Tout ce qui m’intéresse est d’écouter, en travaillant, des chansons démodées sur Radio Nostalgie. Plus je les entends plus j’approfondis mon vide jusqu’à le ressentir. Il me creuse tellement que je me fais le devoir, l’écrivant, de ne rien en dire. En ce sens je surprends toujours les lecteurs de mes livres qui n’existent pas mais dont je choisis la voix et le rythme.
Dans la vie je bafouille, je fistule. Etant un bambrelet, enfant de la fulgine avec ma trombine à gnon j’égraine dans l’inutile. Que demander de plus ? Le pli est pris et rien ne pourra éviter le ratage. Je ne cesse de l’ébaucher. C’est l’hapax de mon travail et sa grande césure. Un telle écriture à la fois favorise les rapprochements et peut se comprendre aussi comme la manifestation d’un refus de toute dialectique. J’évite l’asphyxie, la bronchiolite des élites et leurs petits sifflets.

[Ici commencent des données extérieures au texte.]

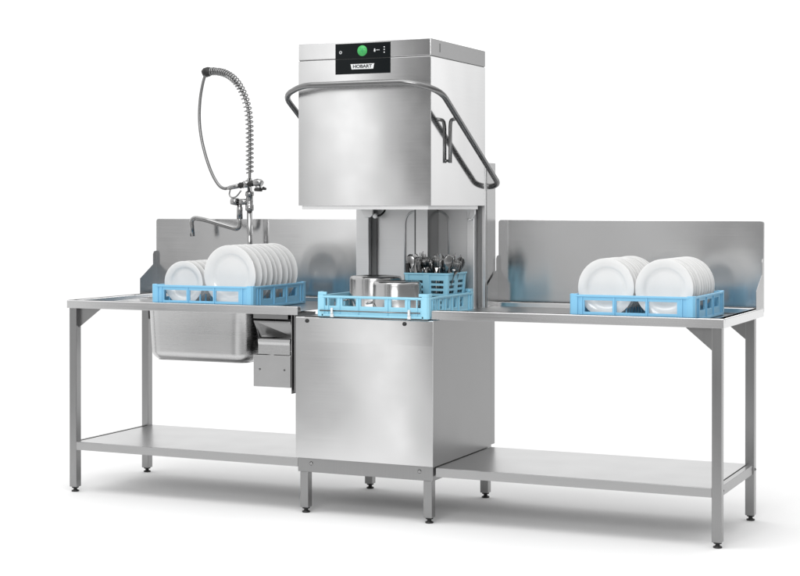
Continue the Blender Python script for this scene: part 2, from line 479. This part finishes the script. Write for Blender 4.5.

Ecrire comme je fais permet de respirer un peu plus au sein de mes fissures. A bon auteur, Salut ! Qu’il aère lui aussi son texte en pratiquant des blancs saints. C’est se donner la seule possibilité de comprendre les impossibilités d’écrire. Le contenu d’un tel savoir, seules les grandes femmes et les grands hommes le visitent la nuit. Les autres sont des imbéciles qui se prennent pour des prophétiques dont les paroles seraient gravées dans leur mémoire depuis l’enfance. Dès lors ânonnant ils se tournent les Proust.
C’est une plaisanterie dont la forme relève moins de la glose biblique, du sermon, du catalogue imaginaire, du journal intime, du théâtre que du glouglou ou du gargouillis. De tels auteurs appellent à la rescousse des visions sous prétexte qu’ils n’ont pas appris à faire leur lit et raturent. Pas question pour eux de s’endormir le soir tel que je le fais. A savoir comme un roi. Ou une brute. Celle qui écrit par une inadvertance notoire et dans l’esprit transitoire. Cela permet de vivre une éternité provisoire de raté ou d’enfant qui a toujours trop bu. Sous le signe du sommeil ce qui me reste de raison engendre les monstres. Qu’on se rassure : à peine écrits ils finissent au panier.